▶ _TASK TO COMPLETE_
Only the number is wanted: how many lines of the data contain "scene"?

▶ _INFORMATION SHOWN_
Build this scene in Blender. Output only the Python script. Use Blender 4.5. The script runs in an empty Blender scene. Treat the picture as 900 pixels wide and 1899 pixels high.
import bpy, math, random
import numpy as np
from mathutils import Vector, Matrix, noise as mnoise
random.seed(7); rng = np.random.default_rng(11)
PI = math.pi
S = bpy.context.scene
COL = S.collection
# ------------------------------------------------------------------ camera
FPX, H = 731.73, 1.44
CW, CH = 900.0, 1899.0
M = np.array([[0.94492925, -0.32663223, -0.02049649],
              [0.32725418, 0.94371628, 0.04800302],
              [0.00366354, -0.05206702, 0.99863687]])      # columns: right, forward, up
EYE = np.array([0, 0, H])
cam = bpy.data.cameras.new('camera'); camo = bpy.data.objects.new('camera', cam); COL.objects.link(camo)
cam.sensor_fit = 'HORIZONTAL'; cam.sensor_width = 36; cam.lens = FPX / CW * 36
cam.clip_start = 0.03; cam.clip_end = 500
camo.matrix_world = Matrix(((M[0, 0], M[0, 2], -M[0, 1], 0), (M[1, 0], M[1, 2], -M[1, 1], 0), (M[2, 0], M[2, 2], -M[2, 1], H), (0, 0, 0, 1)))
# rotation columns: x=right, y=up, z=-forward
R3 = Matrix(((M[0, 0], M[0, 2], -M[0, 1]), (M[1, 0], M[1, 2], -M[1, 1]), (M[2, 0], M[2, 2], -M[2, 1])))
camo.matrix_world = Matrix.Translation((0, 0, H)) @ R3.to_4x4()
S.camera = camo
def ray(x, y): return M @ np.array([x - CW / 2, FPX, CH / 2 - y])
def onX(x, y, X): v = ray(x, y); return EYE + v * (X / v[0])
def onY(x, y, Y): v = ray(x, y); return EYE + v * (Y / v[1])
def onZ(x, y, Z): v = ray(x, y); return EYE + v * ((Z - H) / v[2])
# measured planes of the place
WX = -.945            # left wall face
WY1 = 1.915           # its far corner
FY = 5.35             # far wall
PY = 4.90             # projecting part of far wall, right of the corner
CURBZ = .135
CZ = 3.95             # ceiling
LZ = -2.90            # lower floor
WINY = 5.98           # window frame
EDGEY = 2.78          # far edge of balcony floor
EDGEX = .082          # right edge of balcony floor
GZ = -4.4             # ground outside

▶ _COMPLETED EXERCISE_
2